Just as the world looks different through sunglasses, the Cassini spacecraft’s cameras are able to pick up different features on Saturn and its many moons depending on which color filter is available. A recent image sequence highlights the contrast between short ultraviolet to long infrared wavelengths.
The views showcase the strange nature of the ringed planet’s southern pole, including new swirling patterns that seem to arise near the different latitudinal cloud bands.
The banner image from the Cassini spacecraft’s narrow angle camera includes Saturn’s southern polar region and shows interesting details in the swirling boundaries between cloud bands (marked upper right).
Two faint spots are visible at right, north and south of the boundary of the dark polar collar. The dark spot at the bottom of the image marks the planet’s south pole.
The image of cloud swirls was taken on July 19, 2004, at a distance of 6.2 million kilometers (3.9 million miles) from Saturn, through a filter which lets infrared light pass through. The image scale is 36 kilometers (22 miles) per pixel. Contrast was slightly enhanced to bring out features in the atmosphere.
In contrast, Saturn’s upper atmosphere, or stratosphere, is highlighted when using less penetrating wavelenghts than infrared. Instead, the (right) narrow angle ultraviolet image probes the high atmosphere above Saturn’s south pole.
A bright wedge near the lower-left limb falls in a latitude band which borders a darker latitude band a little closer to the pole. Viewing the limb of the planet in ultraviolet light allows researchers to sample the high part of the atmosphere (the stratosphere).
It is worth noting that in ultraviolet the dark circle that marked the south pole in infrared now appears much less prominently. Ultraviolet is not able to penetrate so deeply into haze as infrared camera views.
In addition to seeing cloud bands, scientists can discern from the ultraviolet image that the stratosphere in this latitude band is relatively pure hydrogen and helium and contains very little of the stratospheric haze which causes darkening closer to the pole.
The image was taken by the Cassini spacecraft on July 26, 2004, at a distance of 7.1 million kilometers (4.4 million miles) from Saturn.
The image scale is 42 kilometers (26 miles) per pixel. Contrast was slightly enhanced to bring out features in the atmosphere.
Rotating bands of clouds is just part of the story being uncovered by studying the atmosphere. Saturn also plays host to strong storms, some of which are photographed using a visible red filter.
The Cassini spacecraft wide angle camera view (upper right) shows a half-lit Saturn, with two dark storms rolling through its southern hemisphere.
The image was taken in visible red light on July 19, 2004, at a distance of 6.2 million kilometers (3.9 million miles) from Saturn. The full image scale is 366 kilometers (227 miles) per pixel.
Now that Saturn has revealed two new moons to satellite hunters, the job of probing this mini-solar-system deeper is one of Cassini’s tasks.

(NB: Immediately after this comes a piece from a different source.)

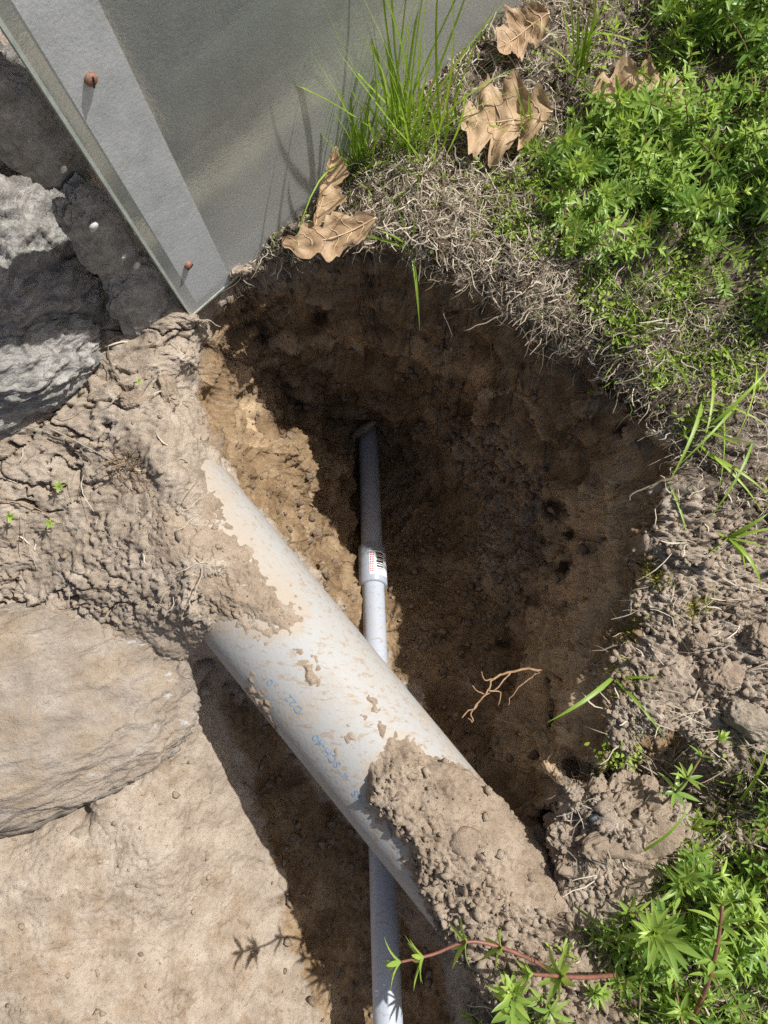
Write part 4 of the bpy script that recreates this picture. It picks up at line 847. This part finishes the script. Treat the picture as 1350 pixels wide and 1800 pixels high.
tuft(725, 440, 0, (.02, .03), .3, (0, 0), 'long pale grass blades drooping over the upper rim of the hole', 5, .001, [(724, 438, 738, 582, -.035, .014, .0014), (722, 440, 602, 412, .012, .008, .0013), (600, 412, 520, 462, .0, .008, .0012), (724, 436, 690, 350, .03, .004, .0009), (726, 432, 728, 375, .03, 0, .0008), (722, 437, 660, 405, .02, .006, .001)])
tuft(1015, 120, 14, (.03, .09), .35, (.0, .2), 'yellow-green grass stalk between two dead oak leaves', 10, .001, [(1018, 140, 1040, 0, .08, 0, .0016), (1018, 140, 960, 80, .05, .005, .0012), (1018, 140, 1060, 95, .04, .006, .0014), (1010, 60, 1170, 105, .02, .01, .001)])
tuft(935, 260, 8, (.02, .05), .3, (0, .2), 'broad grass shoot with purple base by the large oak leaf', 6, .0013, [(932, 250, 930, 160, .05, 0, .002), (935, 258, 900, 140, .06, .003, .001), (938, 262, 905, 285, .01, .005, .002)])
tuft(1205, 740, 14, (.02, .05), .9, (.2, -.1), 'flattened green grass on the right rim', 26, .0012, [(1240, 690, 1175, 850, .01, .012, .0018), (1215, 790, 1350, 870, .012, .01, .0016), (1180, 852, 1208, 945, .0, .004, .0012), (1240, 760, 1350, 650, .03, .012, .0016), (1200, 800, 1245, 820, .0, .004, .0014), (1225, 700, 1350, 750, .02, .01, .0012), (1190, 760, 1340, 900, .01, .014, .0014), (1250, 640, 1230, 800, .012, .012, .0013), (1300, 700, 1180, 830, .012, .014, .0012), (1330, 640, 1290, 780, .015, .012, .0012), (1255, 600, 1300, 690, .02, .01, .0011), (1210, 690, 1160, 620, .03, .01, .001), (1320, 780, 1240, 920, .008, .012, .0012), (1270, 700, 1260, 880, .012, .01, .0011)])
tuft(1283, 942, 3, (.02, .03), .6, (0, 0), 'dark green grass tuft with curved blades on the crumbly soil at right', 4, .0012, [(1280, 944, 1350, 902, .02, .006, .0016), (1282, 944, 1372, 925, .02, .005, .0013), (1284, 946, 1338, 1038, .0, .012, .0017), (1284, 946, 1345, 962, .01, .005, .0013), (1282, 944, 1228, 985, .002, .004, .0009), (1284, 948, 1310, 1000, .004, .006, .0014)])
tuft(1076, 1190, 0, (.02, .03), .3, (0, 0), 'single broad grass blade bent out over the lower right rim', 3, .001, [(1080, 1186, 962, 1270, -.005, .010, .0021), (1076, 1188, 1166, 1296, .0, .012, .0013), (1078, 1188, 1162, 1190, .003, .004, .0012)])
tuft(1150, 500, 20, (.02, .05), .7, (0, 0), 'thin grass blades at the lower fringe of the leafy mat', 60, .0008, [(1040, 470, 1118, 548, .012, .006, .0010), (1085, 470, 1060, 500, .02, .004, .001)])
tuft(1240, 1600, 16, (.02, .05), .7, (-.2, .1), 'grass blades mixed into the lower right sprigs', 70, .001, [(1010, 1590, 1090, 1640, .01, .012, .0012), (1290, 1420, 1350, 1310, .02, .008, .0016), (1120, 1500, 1215, 1410, .01, .012, .0013)])

# ------------------------------------------------------------------ dead oak leaves
def oak_leaf(a, b, width, normal, lobes, label, seed, curl=.25, fold=.2, pts=30):
    a, b = Vector(a), Vector(b); g = random.Random(seed); t = (b - a); L = t.length; t.normalize(); nn = Vector(normal); nn = (nn - t * nn.dot(t)).normalized(); s = t.cross(nn)
    V = []; F = []; vein = []; nx = 5
    ph = g.uniform(0, 1)
    for k in range(pts):
        x = k / (pts - 1); env = math.sin(math.pi * x ** .8) ** .7 if 0 < x < 1 else 0.0
        ws = []
        for sgn in (-1, 1):
            lob = abs(math.sin(math.pi * (x * lobes + ph + .15 * sgn))) ** .8; ws.append(width * env * (.42 + .58 * lob) * (1 + .15 * g.uniform(-1, 1)) + .0005)
        mid = a + t * (L * x) + nn * (curl * L * (x - .5) ** 2 + .012 * math.sin(x * 7 + seed) * L * 2) + s * (.08 * L * math.sin(x * 3 + seed))
        for i in range(2 * nx + 1):
            y = (i - nx) / nx; w_ = ws[0] if y < 0 else ws[1]
            q = mid + s * (y * w_) + t * (abs(y) * w_ * .35) + nn * (fold * abs(y) ** 1.5 * w_ + .10 * w_ * math.sin(6 * x + 5 * y + seed) + .05 * w_ * math.sin(15 * x - 9 * y + seed) + .07 * w_ * math.sin(23 * x + 4 * y * y + 2 * seed)); V.append(q - a)
        vein.append(mid + nn * .0003 - a)
        if k:
            for i in range(2 * nx):
                q = (k - 1) * (2 * nx + 1) + i; F.append((q, q + 1, q + 2 * nx + 2, q + 2 * nx + 1))
    o = empty('oak_leaf', a, label, 'leaf', 'dead oak leaves'); obj('leaf_blade', V, F, M_DEAD, o, True)
    mb = MB()
    for k in range(4, pts - 4, 4):
        for sgn in (-1, 1):
            pth = [V[min(pts - 1, k + abs(i) // 2) * (2 * nx + 1) + nx + sgn * i] + nn * .0002 for i in range(nx)]; mb.add([Vector(x) for x in tube(pth, [.0004 * (1 - .15 * i) for i in range(nx)], 4)[0]], tube(pth, .0003, 4)[1])
    mb.build('side_veins', M_VEIN, o, True)
    obj('midrib', *tube(vein, [.0007 * (1 - .8 * k / pts) for k in range(pts)], 5), M_VEIN, o, True); return o
oak_leaf(P(662, 385, .030), P(495, 425, .022), .017, (0.1, -.35, 1), 3.2, 'dead brown oak leaf lying on the hole rim against the panel', 3, .12, .15)
oak_leaf(P(560, 400, .020), P(578, 255, .055), .013, (.6, -.4, .6), 2.4, 'upright folded brown leaf standing against the panel edge', 5, .2, .9)
oak_leaf(P(968, 215, .030), P(812, 205, .028), .036, (.1, -.25, 1), 3.3, 'large pale dead oak leaf on the turf above the hole', 8, .25, .1)
oak_leaf(P(1040, 190, .034), P(1195, 140, .038), .028, (0, -.2, 1), 3.4, 'pale dead oak leaf half under the leafy sprigs', 11, .2, .1)
oak_leaf(P(965, 38, .03), P(868, 82, .028), .020, (.1, -.3, 1), 2.8, 'small orange-brown oak leaf near the top by the panel', 14, .4, .3)
oak_leaf(P(995, 460, .012), P(1006, 530, .006), .009, (-.2, -.3, 1), 1.2, 'small reddish curled dead leaf at the turf edge', 17, .2, .5)
oak_leaf(P(1020, 1410, -.022), P(1110, 1440, -.018), .007, (.2, -.4, 1), 1.5, 'curled tan leaf scrap on the soil block beside the black pebble', 19, .2, .8)

# ------------------------------------------------------------------ roots, straws, needles
def strand_thing(name, label, cat, pxs, r, material, group=None, branches=()):
    pts = []
    for (u, v, dz) in pxs:
        if isinstance(dz, str): pts.append(P(u, v, float(dz)))
        else: p, _ = hit(u, v); pts.append(P(u, v, p.z + dz))
    base = pts[0]; o = empty(name, base, label, cat, group)
    def go(pp, rr, nm):
        fine = []
        for k in range(len(pp) - 1):
            p0, p1, p2, p3 = pp[max(k - 1, 0)], pp[k], pp[k + 1], pp[min(k + 2, len(pp) - 1)]
            for j in range(4):
                f = j / 4; fine.append(p1 + .5 * f * (p2 - p0 + f * (2 * p0 - 5 * p1 + 4 * p2 - p3 + f * (3 * (p1 - p2) + p3 - p0))) + Vector((G.gauss(0, rr * .5), G.gauss(0, rr * .5), 0)))
        fine.append(pp[-1]); obj(nm, *tube([x - base for x in fine], [rr * (1 - .6 * k / len(fine)) for k in range(len(fine))], 6), material, o, True)
    go(pts, r, 'stalk' if material is M_STRAW else 'root')
    for br in branches: go([P(u, v, float(z)) for u, v, z in br], r * .6, 'branch')
    return o
zr = hit(985, 1192)[0].z
zz = [zr + .01 + .004 * k for k in range(8)]
strand_thing('branching_root', 'branching reddish root sticking out of the right wall of the hole', 'root', [(990, 1196, str(zr)), (955, 1180, str(zz[1])), (905, 1180, str(zz[2])), (870, 1192, str(zz[3])), (858, 1215, str(zz[4])), (838, 1240, str(zz[5])), (812, 1262, str(zz[6]))], .0014, M_ROOT, None,
    [[(900, 1180, zz[2]), (868, 1215, zz[3]), (845, 1218, zz[4]), (830, 1205, zz[4])], [(858, 1215, zz[4]), (880, 1218, zz[4]), (876, 1240, zz[4])], [(955, 1180, zz[1]), (935, 1190, zz[2]), (905, 1215, zz[2]), (893, 1240, zz[2])], [(838, 1240, zz[5]), (828, 1255, zz[5]), (832, 1268, zz[5]), (822, 1262, zz[5])], [(870, 1192, zz[3]), (852, 1196, zz[4]), (846, 1180, zz[4])]])
strand_thing('straw', 'bent white straw jutting over the right rim of the hole', 'straw', [(1190, 836, .003), (1150, 852, '-.005'), (1112, 868, '-.01'), (1106, 880, '-.012')], .0011, M_STRAW)
strand_thing('straw', 'long white straw crossing the upper right rim', 'straw', [(985, 500, .006), (930, 535, '.005'), (870, 560, '-.002'), (815, 582, '-.01')], .0009, M_STRAW)
strand_thing('straw', 'short straight straw hanging below the turf edge', 'straw', [(942, 560, .004), (930, 600, '-.008'), (920, 632, '-.02')], .001, M_STRAW)
strand_thing('straw', 'pale twig on the crumbly soil at right', 'straw', [(1255, 1060, .003), (1295, 1062, .004), (1340, 1045, .004)], .0012, M_STRAW)
strand_thing('straw', 'straw pair lying over the edge below the soil block', 'straw', [(1010, 1638, .004), (960, 1632, '-.03'), (915, 1628, '-.035')], .0012, M_STRAW, None, [[(1005, 1645, -.03), (960, 1640, -.035), (918, 1646, -.04)], [(1030, 1610, -.03), (985, 1622, -.02), (955, 1600, -.02)]])
for k, (pp, lb) in enumerate((([(78, 748, .003), (150, 785, .004), (215, 820, .004)], 'long pale needle pair on the left soil'), ([(85, 765, .003), (130, 778, .003), (190, 792, .003)], 'shorter pale needle beside the long needle pair'), ([(0, 882, .003), (40, 884, .004), (112, 918, .003)], 'reddish pine needles lying at the left edge'), ([(108, 690, .003), (118, 610, .004), (180, 570, .004)], 'curved reddish needle at the foot of the grey boulder'), ([(130, 596, .003), (190, 640, .005), (225, 690, .004)], 'dry grass stem beside the small pale seedling'), ([(185, 580, .003), (190, 620, .004), (200, 655, .004)], 'short dry stem near the boulder foot'), ([(128, 965, .003), (130, 985, .004), (127, 1005, .003)], 'short dark stick standing in the left soil'))):
    strand_thing('dry_needle', lb, 'needle', pp, .0007, M_ROOT if k in (2, 3) else M_STRAW)
strand_thing('fine_root', 'thin root hanging on the shelf left of the grey conduit', 'root', [(575, 880, .004), (580, 905, .008), (566, 955, .006)], .0006, M_ROOT)
strand_thing('fine_root', 'thin forked root beside the top of the grey conduit', 'root', [(735, 745, .012), (700, 760, .012), (680, 780, .01)], .0006, M_FINEROOT)
strand_thing('fine_root', 'thin curved rootlet on the shaded wall above the soil block', 'root', [(955, 1395, .004), (935, 1408, .008), (918, 1425, .006)], .0006, M_STRAW)
strand_thing('fine_root', 'thin rootlet low on the shaded wall beside the heap', 'root', [(930, 1470, .004), (912, 1490, .006), (897, 1510, .004)], .0006, M_STRAW)
strand_thing('fine_root', 'root thread hanging from the turf under the drooping grass', 'root', [(862, 600, .004), (866, 640, .01), (862, 672, .008)], .0006, M_ROOT)
# a tuft of dead dark stalks on the left soil
bl = []
p, _ = hit(222, 815)
for k in range(46):
    q = p + Vector((G.gauss(0, .007), G.gauss(0, .006), 0)); a = Vector((G.gauss(.1, .8), G.gauss(.1, .8), G.uniform(.1, .8))).normalized(); h = G.uniform(.010, .030); bl.append((q, q + a * h, Vector((0, 0, h * .1)), G.uniform(.0003, .0007)))
grass('tuft of dead grey-brown stalks on the left soil above the pipe end', bl, None, M_FINEROOT)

Saturn’s crescent moon Dione hangs before the Cassini spacecraft in a magnified image (right) taken on July 19, 2004. The icy moon shows a hint of the bright, wispy features that mark its surface.
Cassini’s big adventure with Saturn’s moon begins in earnest at the beginning of 2005, when the Huygens probe begins to descend to the surface of the largest moon Titan.
European and American scientists hope to use Huygens to get a close-up view of what might provide analogies to what a very primordial Earth might have looked like, if it never progressed beyond an ice age.
Just as Saturn seems like a miniature of our larger solar system, so too may its moons give a glimpse of what might have cooked up closer to the Sun than Saturn.